Le LEØ s’articule autour de trois pôles d’activités – et que nul n’entre ici en consommateur : la gratuiterie, où on dépose et récupère vêtements et objets, dont les étiquettes et les logos sont systématiquement supprimés ; la cantine, offrant à prix libre des boissons chaudes bio à partager autour de grandes tables en bois ; et l’atelier d’autoréparations, avec son animateur et sa panoplie d’outils. Une Association pour le maintien d’une agriculture paysanne (AMAP) y intervient aussi, et chacun peut venir animer une activité en lien avec le thème « Marre de subir ? Tout se répare ». Ici, les maîtres mots sont récupération, mise à disposition – de matériels, d’outils, de lieux, de matières premières… – proximité et complémentarité des besoins et des savoir-faire. Ainsi la gratuiterie n’est pas une friperie : on y propose des vêtements neufs « pour que les gens arrêtent d’aller acheter des choses au supermarché » qui seraient fabriquées dans les circuits classiques d’une industrie peu respectueuse ni de l’environnement ni des travailleurs.

Car la démarche est politique – sans affiliation partisane. Le LEØ n’existe pas en référence au discours politique sur l’écologie mais se positionne en refus des ravages du libéralisme. Amélie Monnereau revendique le choix de la lutte pour un monde en paix avec la nature et avec soi. Elle veut proposer autre chose que « la société normale », justement perçue comme inacceptable : « presque de la poésie ». Le lieu accueille des activités du mouvement écologiste Extinction Rébellion, des militants LGBT, des Gilets Jaunes… Pour eux, la crise est à la fois politique et environnementale. L’écologie ne doit pas être « excluante » : elle n’est pas réservée aux « bobos écolos gentrifiés » qui seuls en auraient la maîtrise.
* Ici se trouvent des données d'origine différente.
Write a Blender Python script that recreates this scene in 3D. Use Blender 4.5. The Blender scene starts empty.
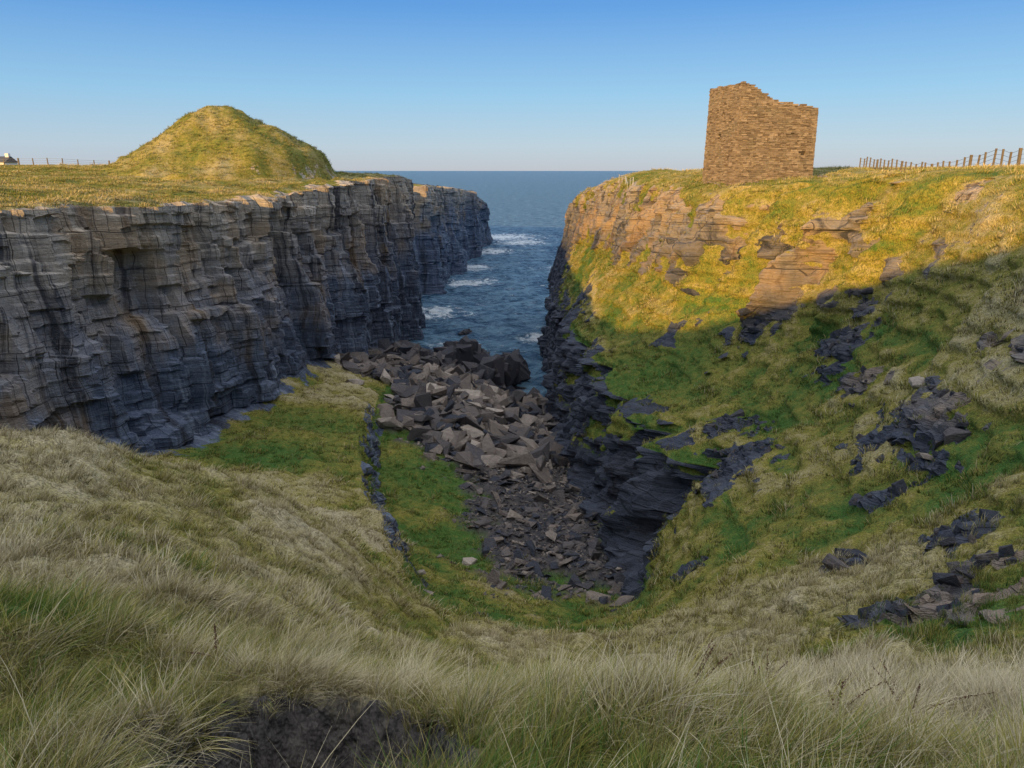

Ce n’est pas non plus une somme de petits gestes, comme le prône le mouvement des colibris. C’est encore moins l’approche macro, centrée sur le réchauffement climatique et la préservation de la biodiversité. Igor Babou rend compte des débats et du « sempiternel clivage entre d’un côté l’écologie « colibris/petits gestes » et de l’autre l’analyse des rapports de domination en termes de « classe/race/genre » », qu’il estime plutôt lié aux affinités politiques que fondé sur des distinctions conceptuelles, et rappelle la tradition écologiste anticapitaliste très politisée, de Murray Bookchin aux États-Unis à André Gortz en France. Il fait également remarquer qu’« une écologie qui ferait l’impasse sur ces questions de domination et sur les médiations multiples qui les construisent au quotidien serait condamnée à reproduire les apories de l’environnementalisme avec sa quête d’une nature « sauvage » séparée de l’humain. » Plein d’empathie pour le projet qu’il décrit, il déplore la prédominance des logiques de spéculation immobilière, salariant des gardiens pour maintenir inutilisés des bâtiments sains et beaux qui seront détruits pour « enfermer du vide » et construire du bas de gamme.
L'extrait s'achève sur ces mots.